President Zeman Consolidates Power With Controversial Alliances

Milos Zeman Andrej Babis Tomio Okamura

Prague, Feb 21 (CTK) – Czech President Milos Zeman has struck a close alliance with scandal-ridden but still very popular leaders Andrej Babis (ANO) and Tomio Okamura (SPD) and he legitimises their controversial statements in order to strengthen his own position, Vojtech Srnka writes in Mlada fronta Dnes (MfD) today.

 

ANO and the SPD (Freedom and Direct Democracy) are each an influential political party that cannot do without their respective leaders, on whose popularity and financial background they depend, Srnka writes.

 

However, both Babis and Okamura are ridden by scandals that would have ousted them as leaders and harmed their parties’ voter preferences still a few years ago. This is happening to neither ANO nor the SPD now, however. On the contrary, Babis and Okamura are viewed by Czechs as the most trustworthy politicians of all. Only Zeman’s popularity is higher than theirs, Srnka writes.

 

Instead of urging Babis and Okamura to correct their conduct, Zeman has struck a close alliance with them and uses them to secure power beyond his limited official powers as the head of state, Srnka writes.

 

Zeman excuses Babis and Okamura’s problems even at the cost of denying his own previous stances. In his widely respected presidential post, he legitimises the steps and statements of the two that would have sunk them in the past, Srnka writes.

 

Last week, a Bratislava court definitively confirmed that there is no reason for Babis’s name to be deleted from archive documents in which he figures as a former communist secret police (StB) agent.

 

True, Babis can sue further institutions in search of clearance of StB cooperation, but the court challenged the evidence on which Babis has built his defence so far – the testimonies of former StB officers. It will be far more difficult for him now to get rid of the label of a former StB agent, Srnka writes.

 

Formerly, it was unthinkable for a post-1989 Czech government to be led by a man figuring on the list of infamous aides to the previous totalitarian regime, Srnka continues, referring to Babis’s position of a prime minister appointed by Zeman.

 

After all, three years ago Zeman refused to grant the title of professor to physicist Ivan Ostadal over his StB collaboration. Now he is ready to appoint Babis as prime minister again, after his first cabinet lost a confidence vote in parliament. To excuse Babis’s registration in StB files, Zeman says it was StB officers, not agents who caused evil, Srnka writes.

 

The same goes for the prosecution Babis faces over a suspected EU subsidy fraud. In the past, Zeman wanted the presumption of innocence not to apply to politicians. At present, he is defending Babis, using the presumption of innocence as an argument, Srnka writes.

 

Zeman’s relation to Okamura is similar.
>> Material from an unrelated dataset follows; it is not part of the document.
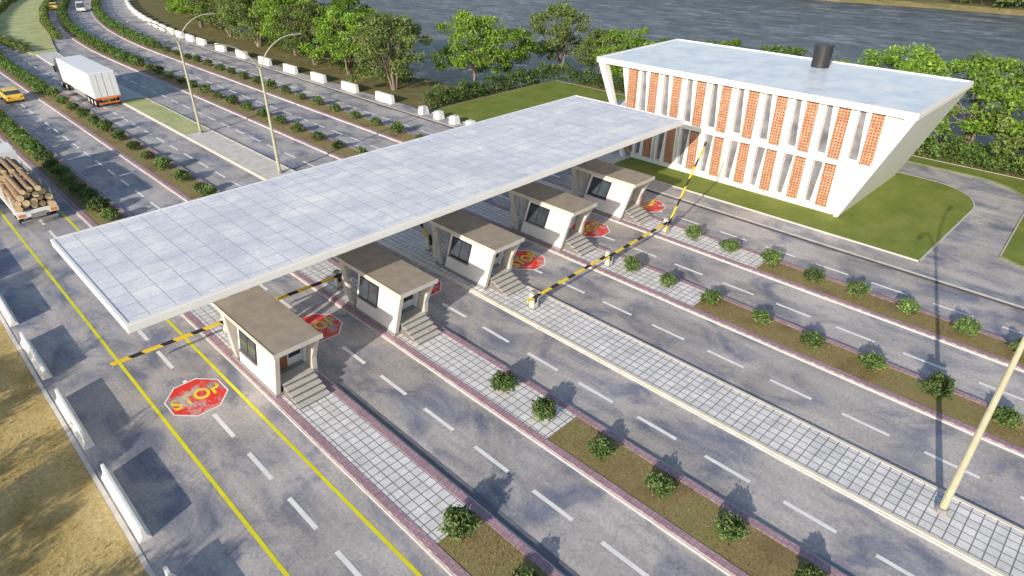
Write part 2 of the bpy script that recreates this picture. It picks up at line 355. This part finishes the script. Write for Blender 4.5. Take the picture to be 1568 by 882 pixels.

In spite of still unclarified suspicions concerning Okamura’s alleged siphoning off money from his previous party, Dawn, and of Okamura’s openly racist statements, Zeman continues inviting him to Prague Castle for private consultations, Srnka writes.

 

Okamura even celebrated Zeman’s re-election as president together with Zeman’s election team in January, he writes.

 

In normal political parties, Okamura and Babis would only hardly survive their own fouls and they would be unseated. However, both of them are indispensable for their respective parties. That is why Zeman takes an excessively accommodating approach to them, thereby securing an unusually strong influence for himself, Srnka writes.

 

By his approach, Zeman has secured the right for himself to indirectly nominate one or two ministers in the nascent new government of Babis, although the constitution does not give such power to the president, Srnka writes.

 

Zeman prides in his skills of pragmatism and intrigues. However, Czechs view the presidential office as a moral arbiter who influences the moods in society and consequently also people’s tolerance of what is correct in the country and what is not, Srnka writes.

 

Instead of intriguing, Zeman should set an example for others to follow. True, his predecessors also showed controversial pragmatism now and then, but Zeman moved it far up to quite a new level. In doing so, he is teaching people that even the biggest political problems can be relativised and excused without any explanation, Srnka writes.

 

This approach of Zeman may open a path to a future leader who would wish the worst for the Czech Republic and its democratic system, Srnka writes.